Explorations in Black Leadership

Co-Directed by Phyllis Leffler & Julian Bond

Career: Early Development

BOND: I've read that you decided at age eight to become a lawyer.

JONES: I did, I did.

BOND: What did you know about lawyers?

JONES: Well, it was unusual. It was an interesting story. I was, I think it was something -- well, precocious, I guess, or brazen, as my parents would call it. And I had a toothache. And one day coming home from school, I stopped at the dentist's office, an African American dentist's office, en route. I go in the office and he gives me a full set of x-rays and the whole treatment. I'm in there for almost two hours and I come home late and that's the end of that. And my parents don't ask anything about where I had been, or they assumed I had been over at a friend's house or something. The bill came from the dentist. I mean, it was some huge sum, something like a hundred dollars. Back then, it was big money. And so when my parents saw that, they said, "What is this? You didn't have any permission to go to the dentist. That's supposed to be discussed with us," you know. And it was --

My father was on the railroad. He said, "Look," – there was a court, you know, have to appear in court on a certain date because they didn't pay the bill, and they taped the notice up on the door. "You have to go to court." And so, the parents, my mother said, "I'm going to school." And my father said, "I'm not going to miss the trip on the railroad because of you and I'll have, you know, one of the family friends to go with you down to the court, but you're going to have to go down there." And I was petrified. I'm about eight, nine years old.

BOND: Really?

JONES: And so he had the family friend, an older gentleman, and we go to the court that morning. I never will forget it. The judge, the lawyers. The dentist didn't show up, but the dentist's lawyer is there. They called the case, and I go up with the family friend. And the judge looks at me and asks me -- they read out what had happened and the judge asked me, leaned over and asked me -- now I was very intimidated, this was the court house -- he said, "Young lady." I said, "Yes sir." He said, "Did you have your parent's permission to go to the dentist?"

Julian, that was a quandary for me. Because if I said no, I didn't have permission, it made me look as if I were a disobedient child, you know. If I said yes, it made me look as if I were, you know, doing what children ordinarily do with the parents, acting according to the way you're supposed to act. And something told me to tell the truth. It said, "Look, if you -- just tell the truth." And I said, "No, your Honor, I didn't." And he then turned to the lawyer for the dentist and said, "Well, then, does your client have the practice of doing full-mouth x-rays on eight year olds when they walk into the office with no slip, no call to the parents, nothing? Case dismissed."
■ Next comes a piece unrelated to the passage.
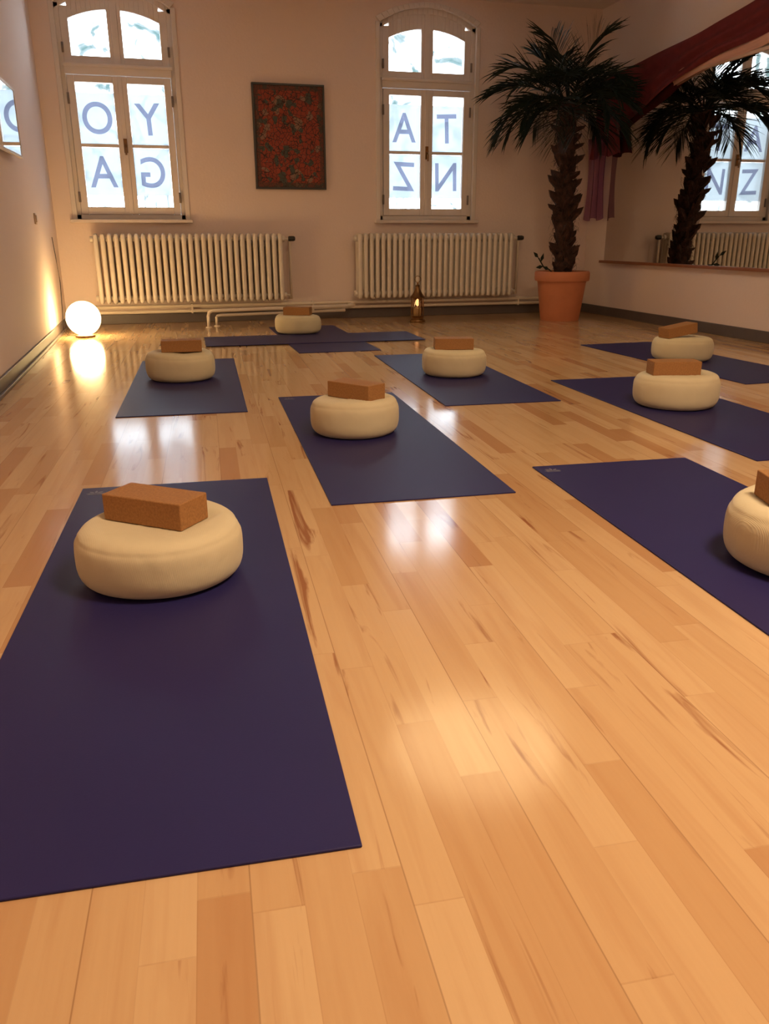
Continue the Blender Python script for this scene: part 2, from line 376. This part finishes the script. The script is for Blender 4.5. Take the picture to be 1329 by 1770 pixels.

And then I -- you know, I stood there. Now had I said, "Yes, I had permission," my folks would have had to pay that money. And so then – I always knew something about truth – but the power of truth came through to me then. That's the power of truth. Do not lie. My mama would say, "Elaine, I hate a liar." She would say, "I hate a liar. Tell the truth." And so when I got home, I was able to celebrate at that moment. But then all of the segregated water signs I would see when I'm going to church, in the bus – you know, we all had to sit in the back of the bus – to see in the neighborhood when the police came through, you know with their guns on their hips, they were all white. You know, just the impact of racism on the African American community was pervasive. It was profound and it was never ending. You always saw it. And so, then I made the connection between law and change.